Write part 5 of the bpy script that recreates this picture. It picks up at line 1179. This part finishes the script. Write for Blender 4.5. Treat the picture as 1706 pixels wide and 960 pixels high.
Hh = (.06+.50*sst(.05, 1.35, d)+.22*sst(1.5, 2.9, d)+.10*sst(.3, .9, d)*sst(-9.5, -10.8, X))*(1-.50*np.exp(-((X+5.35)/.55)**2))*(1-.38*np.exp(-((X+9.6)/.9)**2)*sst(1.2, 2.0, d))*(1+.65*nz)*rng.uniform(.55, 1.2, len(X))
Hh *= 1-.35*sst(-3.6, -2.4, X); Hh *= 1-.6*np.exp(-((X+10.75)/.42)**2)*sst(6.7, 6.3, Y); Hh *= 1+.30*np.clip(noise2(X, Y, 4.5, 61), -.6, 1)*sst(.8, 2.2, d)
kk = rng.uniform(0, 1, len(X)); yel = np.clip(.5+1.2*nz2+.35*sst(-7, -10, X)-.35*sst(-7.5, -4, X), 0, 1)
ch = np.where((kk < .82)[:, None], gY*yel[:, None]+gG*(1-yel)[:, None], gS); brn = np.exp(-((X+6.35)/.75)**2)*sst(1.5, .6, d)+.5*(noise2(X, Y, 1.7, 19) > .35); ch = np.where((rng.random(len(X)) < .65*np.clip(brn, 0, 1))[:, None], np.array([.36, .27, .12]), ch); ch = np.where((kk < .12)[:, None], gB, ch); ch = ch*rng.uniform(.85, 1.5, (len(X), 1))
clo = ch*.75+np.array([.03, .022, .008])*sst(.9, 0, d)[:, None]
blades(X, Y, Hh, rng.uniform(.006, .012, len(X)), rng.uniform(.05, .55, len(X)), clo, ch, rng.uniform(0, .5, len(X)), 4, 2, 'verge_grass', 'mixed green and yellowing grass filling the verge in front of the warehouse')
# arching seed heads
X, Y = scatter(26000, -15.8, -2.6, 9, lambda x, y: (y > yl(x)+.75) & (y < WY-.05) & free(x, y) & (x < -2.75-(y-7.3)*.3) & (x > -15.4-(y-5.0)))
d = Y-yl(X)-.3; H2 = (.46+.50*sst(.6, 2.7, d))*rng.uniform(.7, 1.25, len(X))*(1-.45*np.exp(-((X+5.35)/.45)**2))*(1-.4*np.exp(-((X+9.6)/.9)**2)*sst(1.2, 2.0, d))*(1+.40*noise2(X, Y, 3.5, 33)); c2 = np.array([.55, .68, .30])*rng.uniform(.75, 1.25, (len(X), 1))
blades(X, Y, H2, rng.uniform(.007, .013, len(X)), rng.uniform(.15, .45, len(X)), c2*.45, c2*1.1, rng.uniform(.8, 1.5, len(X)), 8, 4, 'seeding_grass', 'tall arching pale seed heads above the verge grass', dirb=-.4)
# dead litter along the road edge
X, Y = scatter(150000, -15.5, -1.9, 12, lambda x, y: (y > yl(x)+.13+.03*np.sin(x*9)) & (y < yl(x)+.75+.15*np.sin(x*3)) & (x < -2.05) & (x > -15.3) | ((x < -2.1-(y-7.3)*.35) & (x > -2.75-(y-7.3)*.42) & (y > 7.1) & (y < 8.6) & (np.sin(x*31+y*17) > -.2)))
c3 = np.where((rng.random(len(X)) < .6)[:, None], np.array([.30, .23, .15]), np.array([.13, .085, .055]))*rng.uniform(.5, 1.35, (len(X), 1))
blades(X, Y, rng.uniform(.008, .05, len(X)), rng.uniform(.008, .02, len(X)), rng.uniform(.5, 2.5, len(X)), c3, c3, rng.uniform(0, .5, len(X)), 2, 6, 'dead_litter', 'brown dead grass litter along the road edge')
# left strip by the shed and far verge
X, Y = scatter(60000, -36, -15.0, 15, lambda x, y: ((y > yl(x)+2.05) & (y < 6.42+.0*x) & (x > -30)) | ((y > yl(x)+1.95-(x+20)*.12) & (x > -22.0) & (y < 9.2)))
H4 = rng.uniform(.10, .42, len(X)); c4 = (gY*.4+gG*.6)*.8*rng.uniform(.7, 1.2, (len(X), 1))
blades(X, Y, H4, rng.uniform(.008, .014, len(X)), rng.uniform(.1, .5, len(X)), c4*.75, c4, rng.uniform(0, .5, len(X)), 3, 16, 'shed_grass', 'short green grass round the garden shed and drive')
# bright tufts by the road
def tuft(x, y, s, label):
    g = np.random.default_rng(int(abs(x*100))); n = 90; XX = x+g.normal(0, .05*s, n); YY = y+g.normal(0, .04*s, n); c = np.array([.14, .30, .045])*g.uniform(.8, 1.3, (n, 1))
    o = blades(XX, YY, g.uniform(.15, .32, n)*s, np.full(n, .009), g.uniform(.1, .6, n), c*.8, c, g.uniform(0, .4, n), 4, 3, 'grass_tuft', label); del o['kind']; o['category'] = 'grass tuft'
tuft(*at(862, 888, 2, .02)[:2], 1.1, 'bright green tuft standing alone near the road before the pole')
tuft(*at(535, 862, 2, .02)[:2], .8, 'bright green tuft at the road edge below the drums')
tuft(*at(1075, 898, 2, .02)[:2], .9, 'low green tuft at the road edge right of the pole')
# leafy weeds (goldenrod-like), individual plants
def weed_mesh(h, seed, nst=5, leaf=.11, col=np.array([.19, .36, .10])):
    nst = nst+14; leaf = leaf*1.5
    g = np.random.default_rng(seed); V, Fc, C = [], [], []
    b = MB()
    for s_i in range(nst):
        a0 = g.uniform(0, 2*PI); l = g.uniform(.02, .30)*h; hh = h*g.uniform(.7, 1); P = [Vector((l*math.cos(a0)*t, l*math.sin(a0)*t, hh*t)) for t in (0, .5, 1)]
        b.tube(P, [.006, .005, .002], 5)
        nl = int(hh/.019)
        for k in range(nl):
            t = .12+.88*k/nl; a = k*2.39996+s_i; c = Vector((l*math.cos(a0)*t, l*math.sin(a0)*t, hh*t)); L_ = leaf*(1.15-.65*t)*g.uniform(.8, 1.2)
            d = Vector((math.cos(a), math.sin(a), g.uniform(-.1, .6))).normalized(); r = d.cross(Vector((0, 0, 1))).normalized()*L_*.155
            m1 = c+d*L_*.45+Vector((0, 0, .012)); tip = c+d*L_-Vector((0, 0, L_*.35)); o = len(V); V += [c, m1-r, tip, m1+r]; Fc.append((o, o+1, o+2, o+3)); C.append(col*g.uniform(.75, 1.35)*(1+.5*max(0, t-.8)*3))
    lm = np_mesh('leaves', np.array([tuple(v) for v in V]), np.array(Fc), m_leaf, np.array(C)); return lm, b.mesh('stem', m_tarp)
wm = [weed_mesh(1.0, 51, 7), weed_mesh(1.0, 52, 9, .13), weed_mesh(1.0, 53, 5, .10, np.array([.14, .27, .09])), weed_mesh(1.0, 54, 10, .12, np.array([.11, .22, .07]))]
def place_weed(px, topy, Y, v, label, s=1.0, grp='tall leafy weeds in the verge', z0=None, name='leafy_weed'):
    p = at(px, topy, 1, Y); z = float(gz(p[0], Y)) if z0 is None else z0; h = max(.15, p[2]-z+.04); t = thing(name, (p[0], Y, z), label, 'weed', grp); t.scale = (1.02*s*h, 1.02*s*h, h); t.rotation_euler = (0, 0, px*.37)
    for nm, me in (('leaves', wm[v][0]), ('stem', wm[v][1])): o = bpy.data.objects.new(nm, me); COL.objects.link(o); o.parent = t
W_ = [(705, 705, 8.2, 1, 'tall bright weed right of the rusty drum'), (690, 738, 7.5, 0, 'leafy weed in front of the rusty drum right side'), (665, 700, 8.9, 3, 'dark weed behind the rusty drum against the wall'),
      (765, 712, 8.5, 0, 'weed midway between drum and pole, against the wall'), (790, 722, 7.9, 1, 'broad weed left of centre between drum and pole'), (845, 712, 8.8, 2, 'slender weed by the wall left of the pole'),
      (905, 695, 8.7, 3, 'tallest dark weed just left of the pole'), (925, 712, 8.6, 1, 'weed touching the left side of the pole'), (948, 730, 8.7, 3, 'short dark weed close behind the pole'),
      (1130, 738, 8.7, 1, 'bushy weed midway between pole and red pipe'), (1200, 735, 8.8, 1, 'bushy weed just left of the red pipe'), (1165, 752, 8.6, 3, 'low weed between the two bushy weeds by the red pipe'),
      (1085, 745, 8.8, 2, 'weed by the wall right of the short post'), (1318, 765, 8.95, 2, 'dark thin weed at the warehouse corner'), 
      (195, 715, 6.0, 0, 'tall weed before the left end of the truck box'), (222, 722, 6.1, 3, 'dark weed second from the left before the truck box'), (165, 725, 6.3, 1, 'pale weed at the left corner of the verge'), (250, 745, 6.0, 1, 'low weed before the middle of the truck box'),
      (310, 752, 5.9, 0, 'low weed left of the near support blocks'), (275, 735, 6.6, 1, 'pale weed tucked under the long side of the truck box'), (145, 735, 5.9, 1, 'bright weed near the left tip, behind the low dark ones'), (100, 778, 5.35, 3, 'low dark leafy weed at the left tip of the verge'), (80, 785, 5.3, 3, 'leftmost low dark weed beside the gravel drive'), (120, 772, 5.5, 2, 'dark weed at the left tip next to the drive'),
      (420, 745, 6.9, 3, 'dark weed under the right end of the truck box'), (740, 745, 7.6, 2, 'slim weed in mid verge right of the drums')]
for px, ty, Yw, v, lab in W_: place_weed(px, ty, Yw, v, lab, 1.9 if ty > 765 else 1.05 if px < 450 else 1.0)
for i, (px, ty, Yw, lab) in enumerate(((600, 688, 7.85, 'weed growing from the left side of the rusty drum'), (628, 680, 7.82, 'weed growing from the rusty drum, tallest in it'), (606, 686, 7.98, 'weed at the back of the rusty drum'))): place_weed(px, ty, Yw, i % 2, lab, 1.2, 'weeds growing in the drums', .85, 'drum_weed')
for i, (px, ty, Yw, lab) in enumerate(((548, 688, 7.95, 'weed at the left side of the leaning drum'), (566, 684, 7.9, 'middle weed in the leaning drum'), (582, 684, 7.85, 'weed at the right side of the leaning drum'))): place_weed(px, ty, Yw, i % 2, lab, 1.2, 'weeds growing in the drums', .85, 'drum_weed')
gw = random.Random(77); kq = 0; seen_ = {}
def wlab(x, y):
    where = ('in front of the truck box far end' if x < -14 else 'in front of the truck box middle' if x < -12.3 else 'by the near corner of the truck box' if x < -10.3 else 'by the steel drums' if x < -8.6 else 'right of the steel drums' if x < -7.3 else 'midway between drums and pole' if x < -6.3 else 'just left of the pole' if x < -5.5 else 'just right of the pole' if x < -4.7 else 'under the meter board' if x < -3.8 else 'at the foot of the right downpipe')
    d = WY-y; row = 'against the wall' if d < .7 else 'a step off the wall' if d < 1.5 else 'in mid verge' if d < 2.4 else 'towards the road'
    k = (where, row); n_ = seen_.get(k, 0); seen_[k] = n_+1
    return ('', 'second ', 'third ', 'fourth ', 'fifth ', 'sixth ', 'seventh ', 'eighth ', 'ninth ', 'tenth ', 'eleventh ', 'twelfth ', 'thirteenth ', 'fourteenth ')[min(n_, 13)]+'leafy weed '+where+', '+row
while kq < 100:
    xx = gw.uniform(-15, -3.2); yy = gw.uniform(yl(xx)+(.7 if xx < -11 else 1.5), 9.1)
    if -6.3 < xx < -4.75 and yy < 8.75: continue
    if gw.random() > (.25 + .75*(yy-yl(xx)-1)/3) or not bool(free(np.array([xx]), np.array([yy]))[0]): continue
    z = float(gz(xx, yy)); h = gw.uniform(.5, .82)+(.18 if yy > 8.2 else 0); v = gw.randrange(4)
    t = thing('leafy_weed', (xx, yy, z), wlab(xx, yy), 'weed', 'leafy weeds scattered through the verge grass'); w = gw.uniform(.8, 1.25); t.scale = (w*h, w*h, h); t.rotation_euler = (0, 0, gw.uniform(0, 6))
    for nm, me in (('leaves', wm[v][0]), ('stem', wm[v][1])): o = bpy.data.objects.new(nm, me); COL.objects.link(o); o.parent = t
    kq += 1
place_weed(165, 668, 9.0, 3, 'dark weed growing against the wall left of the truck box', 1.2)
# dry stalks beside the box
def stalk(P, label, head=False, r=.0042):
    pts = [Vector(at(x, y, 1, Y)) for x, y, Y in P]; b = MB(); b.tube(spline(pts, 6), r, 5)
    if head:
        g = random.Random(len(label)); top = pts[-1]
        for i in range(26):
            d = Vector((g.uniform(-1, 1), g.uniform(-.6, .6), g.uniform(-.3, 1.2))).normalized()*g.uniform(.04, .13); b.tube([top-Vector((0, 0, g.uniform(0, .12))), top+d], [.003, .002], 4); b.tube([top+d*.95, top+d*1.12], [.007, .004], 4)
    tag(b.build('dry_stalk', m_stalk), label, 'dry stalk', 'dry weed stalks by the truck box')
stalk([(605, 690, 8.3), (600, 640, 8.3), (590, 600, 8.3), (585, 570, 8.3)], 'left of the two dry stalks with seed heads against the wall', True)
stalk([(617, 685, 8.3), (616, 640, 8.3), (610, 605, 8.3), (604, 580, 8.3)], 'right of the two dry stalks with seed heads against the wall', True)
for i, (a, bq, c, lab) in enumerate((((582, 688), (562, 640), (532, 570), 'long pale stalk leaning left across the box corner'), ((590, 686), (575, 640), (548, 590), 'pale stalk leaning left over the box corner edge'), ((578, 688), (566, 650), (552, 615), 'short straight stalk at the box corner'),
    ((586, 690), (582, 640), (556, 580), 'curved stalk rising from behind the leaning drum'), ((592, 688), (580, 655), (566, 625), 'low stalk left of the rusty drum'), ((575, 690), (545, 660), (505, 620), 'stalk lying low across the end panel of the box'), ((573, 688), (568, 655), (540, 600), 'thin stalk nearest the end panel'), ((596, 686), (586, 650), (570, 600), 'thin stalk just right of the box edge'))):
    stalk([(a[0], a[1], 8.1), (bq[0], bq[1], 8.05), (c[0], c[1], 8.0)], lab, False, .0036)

## WORK TO COMPLETE
Word for word, quote the lines of the material from the first line through the line with "d = Y-yl(X)-.3;", both ends included.

## FULL ANSWER
Write part 5 of the bpy script that recreates this picture. It picks up at line 1179. This part finishes the script. Write for Blender 4.5. Treat the picture as 1706 pixels wide and 960 pixels high.
Hh = (.06+.50*sst(.05, 1.35, d)+.22*sst(1.5, 2.9, d)+.10*sst(.3, .9, d)*sst(-9.5, -10.8, X))*(1-.50*np.exp(-((X+5.35)/.55)**2))*(1-.38*np.exp(-((X+9.6)/.9)**2)*sst(1.2, 2.0, d))*(1+.65*nz)*rng.uniform(.55, 1.2, len(X))
Hh *= 1-.35*sst(-3.6, -2.4, X); Hh *= 1-.6*np.exp(-((X+10.75)/.42)**2)*sst(6.7, 6.3, Y); Hh *= 1+.30*np.clip(noise2(X, Y, 4.5, 61), -.6, 1)*sst(.8, 2.2, d)
kk = rng.uniform(0, 1, len(X)); yel = np.clip(.5+1.2*nz2+.35*sst(-7, -10, X)-.35*sst(-7.5, -4, X), 0, 1)
ch = np.where((kk < .82)[:, None], gY*yel[:, None]+gG*(1-yel)[:, None], gS); brn = np.exp(-((X+6.35)/.75)**2)*sst(1.5, .6, d)+.5*(noise2(X, Y, 1.7, 19) > .35); ch = np.where((rng.random(len(X)) < .65*np.clip(brn, 0, 1))[:, None], np.array([.36, .27, .12]), ch); ch = np.where((kk < .12)[:, None], gB, ch); ch = ch*rng.uniform(.85, 1.5, (len(X), 1))
clo = ch*.75+np.array([.03, .022, .008])*sst(.9, 0, d)[:, None]
blades(X, Y, Hh, rng.uniform(.006, .012, len(X)), rng.uniform(.05, .55, len(X)), clo, ch, rng.uniform(0, .5, len(X)), 4, 2, 'verge_grass', 'mixed green and yellowing grass filling the verge in front of the warehouse')
# arching seed heads
X, Y = scatter(26000, -15.8, -2.6, 9, lambda x, y: (y > yl(x)+.75) & (y < WY-.05) & free(x, y) & (x < -2.75-(y-7.3)*.3) & (x > -15.4-(y-5.0)))
d = Y-yl(X)-.3; H2 = (.46+.50*sst(.6, 2.7, d))*rng.uniform(.7, 1.25, len(X))*(1-.45*np.exp(-((X+5.35)/.45)**2))*(1-.4*np.exp(-((X+9.6)/.9)**2)*sst(1.2, 2.0, d))*(1+.40*noise2(X, Y, 3.5, 33)); c2 = np.array([.55, .68, .30])*rng.uniform(.75, 1.25, (len(X), 1))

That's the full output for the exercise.